Given instruction —
Please copy the lines below exactly, from the first one through the line showing "return ((p - eo).dot(eu), y, p.z - UB)".

Data provided —
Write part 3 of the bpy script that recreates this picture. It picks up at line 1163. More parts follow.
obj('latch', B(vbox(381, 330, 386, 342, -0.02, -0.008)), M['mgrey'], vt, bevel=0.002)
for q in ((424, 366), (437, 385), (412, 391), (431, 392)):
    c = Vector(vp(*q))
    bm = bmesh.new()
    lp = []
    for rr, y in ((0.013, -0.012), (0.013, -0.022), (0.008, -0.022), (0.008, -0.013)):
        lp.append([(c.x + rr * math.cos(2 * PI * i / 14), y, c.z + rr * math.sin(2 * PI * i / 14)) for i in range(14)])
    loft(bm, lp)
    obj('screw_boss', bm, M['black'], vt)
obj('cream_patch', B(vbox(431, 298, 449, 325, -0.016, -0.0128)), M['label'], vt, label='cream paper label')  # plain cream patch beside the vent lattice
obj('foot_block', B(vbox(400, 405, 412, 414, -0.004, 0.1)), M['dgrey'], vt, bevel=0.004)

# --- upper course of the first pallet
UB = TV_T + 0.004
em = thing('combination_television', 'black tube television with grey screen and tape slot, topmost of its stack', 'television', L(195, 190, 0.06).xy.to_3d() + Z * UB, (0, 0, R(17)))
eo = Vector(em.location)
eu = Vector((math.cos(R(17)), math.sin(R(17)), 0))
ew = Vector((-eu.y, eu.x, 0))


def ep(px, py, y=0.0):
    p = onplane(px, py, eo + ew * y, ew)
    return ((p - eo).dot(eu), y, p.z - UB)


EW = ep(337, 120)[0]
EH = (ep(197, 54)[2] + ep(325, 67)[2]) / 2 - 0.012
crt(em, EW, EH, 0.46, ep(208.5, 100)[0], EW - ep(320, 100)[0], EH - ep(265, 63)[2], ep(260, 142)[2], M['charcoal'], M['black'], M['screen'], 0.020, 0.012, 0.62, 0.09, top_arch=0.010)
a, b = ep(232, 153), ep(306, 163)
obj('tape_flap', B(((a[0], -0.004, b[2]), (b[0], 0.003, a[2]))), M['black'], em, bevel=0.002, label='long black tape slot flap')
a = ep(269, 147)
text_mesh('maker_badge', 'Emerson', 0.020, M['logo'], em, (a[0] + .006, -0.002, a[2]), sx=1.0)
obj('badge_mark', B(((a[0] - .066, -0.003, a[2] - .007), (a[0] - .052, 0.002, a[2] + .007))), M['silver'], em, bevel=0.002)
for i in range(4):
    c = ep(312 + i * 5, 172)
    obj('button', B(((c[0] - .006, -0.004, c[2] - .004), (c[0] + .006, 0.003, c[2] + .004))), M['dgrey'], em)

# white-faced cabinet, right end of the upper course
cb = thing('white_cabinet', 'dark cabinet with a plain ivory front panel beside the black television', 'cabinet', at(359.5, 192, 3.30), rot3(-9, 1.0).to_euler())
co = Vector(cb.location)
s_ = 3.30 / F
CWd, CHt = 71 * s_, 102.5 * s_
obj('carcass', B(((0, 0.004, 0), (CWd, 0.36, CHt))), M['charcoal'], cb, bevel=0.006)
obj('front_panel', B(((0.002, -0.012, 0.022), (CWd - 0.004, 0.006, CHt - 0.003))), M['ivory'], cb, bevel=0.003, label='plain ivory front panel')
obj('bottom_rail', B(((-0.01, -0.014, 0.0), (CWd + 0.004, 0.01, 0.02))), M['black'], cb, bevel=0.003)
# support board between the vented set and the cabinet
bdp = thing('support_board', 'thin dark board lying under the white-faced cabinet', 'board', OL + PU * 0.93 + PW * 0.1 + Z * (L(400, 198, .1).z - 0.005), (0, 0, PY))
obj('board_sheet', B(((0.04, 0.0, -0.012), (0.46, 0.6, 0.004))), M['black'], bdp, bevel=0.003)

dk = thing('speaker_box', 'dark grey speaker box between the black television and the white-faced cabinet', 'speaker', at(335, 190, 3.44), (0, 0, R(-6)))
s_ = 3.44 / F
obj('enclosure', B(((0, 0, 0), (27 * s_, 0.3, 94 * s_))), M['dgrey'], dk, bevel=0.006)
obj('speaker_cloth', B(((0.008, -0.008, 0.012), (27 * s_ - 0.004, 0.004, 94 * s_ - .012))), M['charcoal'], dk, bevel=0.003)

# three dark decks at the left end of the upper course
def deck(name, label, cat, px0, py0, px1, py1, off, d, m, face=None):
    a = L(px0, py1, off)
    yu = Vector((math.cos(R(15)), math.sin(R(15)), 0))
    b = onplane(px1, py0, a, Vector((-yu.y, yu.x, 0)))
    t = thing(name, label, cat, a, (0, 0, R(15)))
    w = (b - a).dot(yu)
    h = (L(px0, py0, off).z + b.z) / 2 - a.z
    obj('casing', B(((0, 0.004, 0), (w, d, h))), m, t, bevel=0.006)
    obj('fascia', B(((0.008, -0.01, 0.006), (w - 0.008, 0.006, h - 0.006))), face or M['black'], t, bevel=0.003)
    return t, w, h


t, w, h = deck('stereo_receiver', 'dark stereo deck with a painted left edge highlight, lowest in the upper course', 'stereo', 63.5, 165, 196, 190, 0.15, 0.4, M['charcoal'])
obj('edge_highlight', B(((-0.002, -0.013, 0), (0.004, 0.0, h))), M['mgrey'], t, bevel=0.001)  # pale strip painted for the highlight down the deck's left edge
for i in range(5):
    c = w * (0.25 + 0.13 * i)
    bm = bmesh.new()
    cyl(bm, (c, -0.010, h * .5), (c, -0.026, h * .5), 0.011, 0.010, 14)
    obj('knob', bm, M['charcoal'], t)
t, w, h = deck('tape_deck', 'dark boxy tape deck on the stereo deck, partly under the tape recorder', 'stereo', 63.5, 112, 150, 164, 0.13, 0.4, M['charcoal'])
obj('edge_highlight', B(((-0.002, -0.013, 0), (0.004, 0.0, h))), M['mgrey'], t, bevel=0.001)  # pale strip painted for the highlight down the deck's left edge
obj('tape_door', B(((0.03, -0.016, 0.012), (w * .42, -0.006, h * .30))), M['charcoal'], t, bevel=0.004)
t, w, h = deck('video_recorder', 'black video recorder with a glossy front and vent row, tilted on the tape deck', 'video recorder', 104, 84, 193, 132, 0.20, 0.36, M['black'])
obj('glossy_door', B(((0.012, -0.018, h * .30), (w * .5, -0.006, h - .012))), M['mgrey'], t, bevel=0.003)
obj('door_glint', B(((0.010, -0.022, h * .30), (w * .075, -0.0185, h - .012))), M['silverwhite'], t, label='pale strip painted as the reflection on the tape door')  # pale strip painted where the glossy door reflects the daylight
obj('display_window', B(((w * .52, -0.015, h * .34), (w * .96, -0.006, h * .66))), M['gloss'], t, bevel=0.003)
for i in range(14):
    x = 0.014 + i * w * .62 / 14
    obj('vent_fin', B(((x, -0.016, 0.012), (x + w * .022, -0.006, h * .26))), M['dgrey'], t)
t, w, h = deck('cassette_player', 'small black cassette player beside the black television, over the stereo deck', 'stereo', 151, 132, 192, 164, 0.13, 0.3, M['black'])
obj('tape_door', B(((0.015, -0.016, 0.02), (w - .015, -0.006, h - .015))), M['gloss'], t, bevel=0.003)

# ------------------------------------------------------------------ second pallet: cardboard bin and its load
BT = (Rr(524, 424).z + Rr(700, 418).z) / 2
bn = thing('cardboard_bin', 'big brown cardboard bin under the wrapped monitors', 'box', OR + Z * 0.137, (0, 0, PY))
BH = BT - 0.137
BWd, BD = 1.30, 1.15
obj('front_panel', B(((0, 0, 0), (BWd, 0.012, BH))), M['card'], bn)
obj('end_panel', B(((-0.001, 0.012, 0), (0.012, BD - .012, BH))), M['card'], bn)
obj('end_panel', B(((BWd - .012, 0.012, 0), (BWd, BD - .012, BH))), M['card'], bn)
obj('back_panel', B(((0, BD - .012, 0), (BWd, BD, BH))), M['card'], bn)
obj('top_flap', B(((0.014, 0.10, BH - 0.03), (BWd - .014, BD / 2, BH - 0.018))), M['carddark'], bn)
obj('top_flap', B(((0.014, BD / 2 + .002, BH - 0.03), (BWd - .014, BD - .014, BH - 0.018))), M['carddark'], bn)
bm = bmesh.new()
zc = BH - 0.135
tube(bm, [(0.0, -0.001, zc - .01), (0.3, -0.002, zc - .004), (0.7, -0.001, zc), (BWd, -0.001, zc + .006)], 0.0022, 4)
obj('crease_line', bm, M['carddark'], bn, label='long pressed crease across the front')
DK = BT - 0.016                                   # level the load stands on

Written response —
Write part 3 of the bpy script that recreates this picture. It picks up at line 1163. More parts follow.
obj('latch', B(vbox(381, 330, 386, 342, -0.02, -0.008)), M['mgrey'], vt, bevel=0.002)
for q in ((424, 366), (437, 385), (412, 391), (431, 392)):
    c = Vector(vp(*q))
    bm = bmesh.new()
    lp = []
    for rr, y in ((0.013, -0.012), (0.013, -0.022), (0.008, -0.022), (0.008, -0.013)):
        lp.append([(c.x + rr * math.cos(2 * PI * i / 14), y, c.z + rr * math.sin(2 * PI * i / 14)) for i in range(14)])
    loft(bm, lp)
    obj('screw_boss', bm, M['black'], vt)
obj('cream_patch', B(vbox(431, 298, 449, 325, -0.016, -0.0128)), M['label'], vt, label='cream paper label')  # plain cream patch beside the vent lattice
obj('foot_block', B(vbox(400, 405, 412, 414, -0.004, 0.1)), M['dgrey'], vt, bevel=0.004)

# --- upper course of the first pallet
UB = TV_T + 0.004
em = thing('combination_television', 'black tube television with grey screen and tape slot, topmost of its stack', 'television', L(195, 190, 0.06).xy.to_3d() + Z * UB, (0, 0, R(17)))
eo = Vector(em.location)
eu = Vector((math.cos(R(17)), math.sin(R(17)), 0))
ew = Vector((-eu.y, eu.x, 0))


def ep(px, py, y=0.0):
    p = onplane(px, py, eo + ew * y, ew)
    return ((p - eo).dot(eu), y, p.z - UB)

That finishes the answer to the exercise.